■ **WHAT THE TASK ASKS**: Show every line where "that" occurs.

■ **MATERIAL PROVIDED**:
_ _ _ _

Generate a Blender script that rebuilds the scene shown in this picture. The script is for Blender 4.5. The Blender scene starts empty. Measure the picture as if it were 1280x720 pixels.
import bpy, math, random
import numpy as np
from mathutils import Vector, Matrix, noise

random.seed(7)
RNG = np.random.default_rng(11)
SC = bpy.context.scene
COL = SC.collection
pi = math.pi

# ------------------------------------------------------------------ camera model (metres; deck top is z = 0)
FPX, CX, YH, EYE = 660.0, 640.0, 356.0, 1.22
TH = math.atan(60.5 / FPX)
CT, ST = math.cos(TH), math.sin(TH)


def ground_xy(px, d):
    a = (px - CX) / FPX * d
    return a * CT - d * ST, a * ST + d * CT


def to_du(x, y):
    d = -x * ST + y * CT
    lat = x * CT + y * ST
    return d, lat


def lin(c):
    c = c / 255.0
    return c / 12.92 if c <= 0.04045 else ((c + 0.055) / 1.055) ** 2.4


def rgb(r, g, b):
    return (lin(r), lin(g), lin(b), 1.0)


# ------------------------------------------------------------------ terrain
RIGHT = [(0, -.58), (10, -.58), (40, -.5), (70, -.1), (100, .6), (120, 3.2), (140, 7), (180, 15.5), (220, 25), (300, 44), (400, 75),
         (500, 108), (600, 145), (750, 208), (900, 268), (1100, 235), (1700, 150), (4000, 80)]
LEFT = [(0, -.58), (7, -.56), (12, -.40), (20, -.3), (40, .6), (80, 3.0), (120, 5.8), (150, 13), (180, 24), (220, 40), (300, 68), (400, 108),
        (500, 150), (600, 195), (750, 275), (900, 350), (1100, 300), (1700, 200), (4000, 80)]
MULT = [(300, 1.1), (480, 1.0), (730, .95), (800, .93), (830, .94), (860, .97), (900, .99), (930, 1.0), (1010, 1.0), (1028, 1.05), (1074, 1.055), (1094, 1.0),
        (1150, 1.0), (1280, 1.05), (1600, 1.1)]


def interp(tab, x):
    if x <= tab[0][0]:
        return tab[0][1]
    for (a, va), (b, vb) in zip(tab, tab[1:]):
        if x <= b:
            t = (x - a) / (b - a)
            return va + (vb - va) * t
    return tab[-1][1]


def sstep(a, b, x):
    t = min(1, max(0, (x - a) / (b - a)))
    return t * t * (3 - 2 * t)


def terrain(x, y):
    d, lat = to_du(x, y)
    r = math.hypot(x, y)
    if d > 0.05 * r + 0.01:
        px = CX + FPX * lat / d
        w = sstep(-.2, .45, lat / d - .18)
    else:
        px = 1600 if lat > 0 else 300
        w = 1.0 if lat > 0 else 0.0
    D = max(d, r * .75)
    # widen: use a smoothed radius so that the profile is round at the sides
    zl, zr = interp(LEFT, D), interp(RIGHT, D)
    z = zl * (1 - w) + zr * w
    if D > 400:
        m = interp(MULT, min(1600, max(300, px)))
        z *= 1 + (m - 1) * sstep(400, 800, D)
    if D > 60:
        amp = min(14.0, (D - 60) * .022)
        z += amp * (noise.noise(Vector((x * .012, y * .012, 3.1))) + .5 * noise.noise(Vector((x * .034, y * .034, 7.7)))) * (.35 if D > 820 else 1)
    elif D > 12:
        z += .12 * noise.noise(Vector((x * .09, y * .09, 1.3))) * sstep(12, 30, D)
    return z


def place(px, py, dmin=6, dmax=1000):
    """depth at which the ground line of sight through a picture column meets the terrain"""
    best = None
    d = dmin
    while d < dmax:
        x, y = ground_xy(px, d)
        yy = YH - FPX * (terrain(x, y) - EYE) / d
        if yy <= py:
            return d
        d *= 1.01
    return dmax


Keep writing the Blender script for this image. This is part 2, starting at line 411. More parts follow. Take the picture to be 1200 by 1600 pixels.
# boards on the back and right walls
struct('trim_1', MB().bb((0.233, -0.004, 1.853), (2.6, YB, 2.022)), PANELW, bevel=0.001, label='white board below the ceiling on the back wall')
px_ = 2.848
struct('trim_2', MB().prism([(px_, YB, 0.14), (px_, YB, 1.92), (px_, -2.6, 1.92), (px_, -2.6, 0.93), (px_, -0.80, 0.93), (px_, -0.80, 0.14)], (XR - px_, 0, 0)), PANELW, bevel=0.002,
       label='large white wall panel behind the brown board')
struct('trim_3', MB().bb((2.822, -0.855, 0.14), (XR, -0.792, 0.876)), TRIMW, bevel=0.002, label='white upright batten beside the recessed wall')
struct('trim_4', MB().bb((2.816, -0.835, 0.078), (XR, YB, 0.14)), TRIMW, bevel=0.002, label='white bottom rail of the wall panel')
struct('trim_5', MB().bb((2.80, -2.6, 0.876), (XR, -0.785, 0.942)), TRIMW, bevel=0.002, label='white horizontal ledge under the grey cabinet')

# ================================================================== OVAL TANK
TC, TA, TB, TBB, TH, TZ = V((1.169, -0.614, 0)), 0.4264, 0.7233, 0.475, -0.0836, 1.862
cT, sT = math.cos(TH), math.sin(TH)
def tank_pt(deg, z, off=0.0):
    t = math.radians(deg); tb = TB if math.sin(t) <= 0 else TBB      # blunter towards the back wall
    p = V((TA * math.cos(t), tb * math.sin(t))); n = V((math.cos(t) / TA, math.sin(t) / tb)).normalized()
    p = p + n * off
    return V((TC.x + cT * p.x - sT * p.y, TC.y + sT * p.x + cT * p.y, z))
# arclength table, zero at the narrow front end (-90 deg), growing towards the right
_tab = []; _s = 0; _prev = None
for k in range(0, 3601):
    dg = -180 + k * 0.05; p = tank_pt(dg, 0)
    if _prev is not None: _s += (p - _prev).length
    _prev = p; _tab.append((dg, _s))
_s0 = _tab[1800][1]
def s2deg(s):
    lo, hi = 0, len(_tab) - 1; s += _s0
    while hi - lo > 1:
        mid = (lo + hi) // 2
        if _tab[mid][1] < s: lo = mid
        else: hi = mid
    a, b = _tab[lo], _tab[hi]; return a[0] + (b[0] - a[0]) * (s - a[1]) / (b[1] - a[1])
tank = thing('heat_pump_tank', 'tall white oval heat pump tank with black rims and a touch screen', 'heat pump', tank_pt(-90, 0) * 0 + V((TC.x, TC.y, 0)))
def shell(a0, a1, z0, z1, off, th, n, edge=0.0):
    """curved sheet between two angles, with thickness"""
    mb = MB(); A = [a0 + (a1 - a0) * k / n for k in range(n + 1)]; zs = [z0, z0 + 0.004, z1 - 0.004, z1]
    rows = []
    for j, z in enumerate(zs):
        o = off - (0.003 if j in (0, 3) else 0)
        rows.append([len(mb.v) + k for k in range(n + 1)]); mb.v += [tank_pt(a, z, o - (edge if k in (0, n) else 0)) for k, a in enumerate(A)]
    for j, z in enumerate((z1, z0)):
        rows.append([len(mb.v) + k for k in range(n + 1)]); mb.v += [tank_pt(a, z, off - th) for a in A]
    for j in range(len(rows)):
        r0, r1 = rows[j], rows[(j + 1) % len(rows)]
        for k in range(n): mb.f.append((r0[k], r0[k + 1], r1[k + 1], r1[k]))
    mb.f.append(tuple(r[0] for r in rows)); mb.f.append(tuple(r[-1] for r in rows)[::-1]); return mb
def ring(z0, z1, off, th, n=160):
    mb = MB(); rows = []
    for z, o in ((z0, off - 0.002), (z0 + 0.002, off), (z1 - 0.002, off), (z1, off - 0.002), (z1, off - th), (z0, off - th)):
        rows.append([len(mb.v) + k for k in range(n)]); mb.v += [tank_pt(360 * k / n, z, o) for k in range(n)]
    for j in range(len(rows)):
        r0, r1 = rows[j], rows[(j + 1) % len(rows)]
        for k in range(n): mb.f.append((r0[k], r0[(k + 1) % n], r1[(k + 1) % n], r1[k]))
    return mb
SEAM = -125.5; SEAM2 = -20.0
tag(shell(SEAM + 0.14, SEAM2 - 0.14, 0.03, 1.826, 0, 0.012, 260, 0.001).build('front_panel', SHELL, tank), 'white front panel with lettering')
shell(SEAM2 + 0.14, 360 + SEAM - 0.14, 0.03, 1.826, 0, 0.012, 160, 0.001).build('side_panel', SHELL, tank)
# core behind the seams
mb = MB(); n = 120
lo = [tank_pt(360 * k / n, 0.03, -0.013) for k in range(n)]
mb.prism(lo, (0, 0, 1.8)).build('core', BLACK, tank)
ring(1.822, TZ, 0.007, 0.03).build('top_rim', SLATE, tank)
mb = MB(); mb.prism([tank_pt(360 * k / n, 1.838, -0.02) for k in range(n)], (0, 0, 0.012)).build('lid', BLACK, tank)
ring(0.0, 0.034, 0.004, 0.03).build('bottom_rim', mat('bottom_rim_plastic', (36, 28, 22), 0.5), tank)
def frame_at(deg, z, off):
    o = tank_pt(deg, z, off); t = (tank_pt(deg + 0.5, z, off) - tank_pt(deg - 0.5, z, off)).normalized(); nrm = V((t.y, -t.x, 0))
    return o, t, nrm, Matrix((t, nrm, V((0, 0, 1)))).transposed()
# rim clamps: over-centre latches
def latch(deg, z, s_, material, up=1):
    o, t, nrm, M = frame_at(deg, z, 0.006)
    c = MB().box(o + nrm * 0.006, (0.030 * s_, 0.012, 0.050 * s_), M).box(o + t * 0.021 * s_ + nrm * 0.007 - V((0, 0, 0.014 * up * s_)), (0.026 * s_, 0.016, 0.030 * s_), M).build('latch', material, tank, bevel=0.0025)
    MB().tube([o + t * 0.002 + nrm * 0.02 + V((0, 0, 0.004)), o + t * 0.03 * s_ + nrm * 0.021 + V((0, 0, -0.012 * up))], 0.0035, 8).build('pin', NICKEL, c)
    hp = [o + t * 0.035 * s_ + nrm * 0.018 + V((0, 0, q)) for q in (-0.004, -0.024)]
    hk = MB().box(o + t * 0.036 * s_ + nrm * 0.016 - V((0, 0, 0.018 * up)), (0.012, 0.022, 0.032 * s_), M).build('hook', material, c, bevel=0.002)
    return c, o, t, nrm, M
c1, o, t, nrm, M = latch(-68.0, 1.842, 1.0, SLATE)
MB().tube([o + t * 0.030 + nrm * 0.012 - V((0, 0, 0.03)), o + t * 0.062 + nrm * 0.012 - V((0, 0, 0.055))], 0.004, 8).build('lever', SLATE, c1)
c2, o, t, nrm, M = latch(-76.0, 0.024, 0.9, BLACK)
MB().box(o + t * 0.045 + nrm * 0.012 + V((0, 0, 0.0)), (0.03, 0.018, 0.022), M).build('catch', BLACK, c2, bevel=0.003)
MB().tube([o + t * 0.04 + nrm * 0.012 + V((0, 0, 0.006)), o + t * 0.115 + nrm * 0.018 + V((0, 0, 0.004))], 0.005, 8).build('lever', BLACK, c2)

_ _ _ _

■ **TASK ANSWER**:
Generate a Blender script that rebuilds the scene shown in this picture. The script is for Blender 4.5. The Blender scene starts empty. Measure the picture as if it were 1280x720 pixels.
    # widen: use a smoothed radius so that the profile is round at the sides